Like most businesses, we have seen a lot of change in the last few months and, having dealt with the trauma of moving to lockdown, are now making plans for how we adapt our business for the longer term. Part of our changes are to enable more self-service, essentially disrupting our old face-to-face processes with new, mainly digital equivalents. 

The New Yorker article below is about the work of Clayton Christensen and how new disruptive technologies manage to oust well-run and pragmatic incumbent businesses. The premise is essentially that the new business target a part of the market where an initially "crummy product" out-performs the current offering and then innovate from there to go through the different sectors until the old way of working is inefficient in all markets. 
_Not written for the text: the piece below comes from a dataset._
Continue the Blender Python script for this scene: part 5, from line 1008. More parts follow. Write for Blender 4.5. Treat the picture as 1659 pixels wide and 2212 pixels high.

What is interesting now is that this approach can be useful when thinking about where to implement changes inside a business. Achieving "digital transformation" can be looked at as an incremental, iterative process where putting better digital fixes into the business to improve the organisation and remove the "white smoke" caused by inefficient legacy processes. 

Incremental and iterative does not mean slow; it is simply a useful way of looking at your processes and trying to establish where the "easy wins" are to better service the needs of those clients who are not getting the bespoke, platinum service. If the changes are directed at the many, not the few, over time the needs of the top-tier clients will be addressable digitally and much more efficiently as well.

So maybe, when thinking about how we'll adapt to a more locked-down and cautious future, we should look to prioritise the needs of our smaller clients first.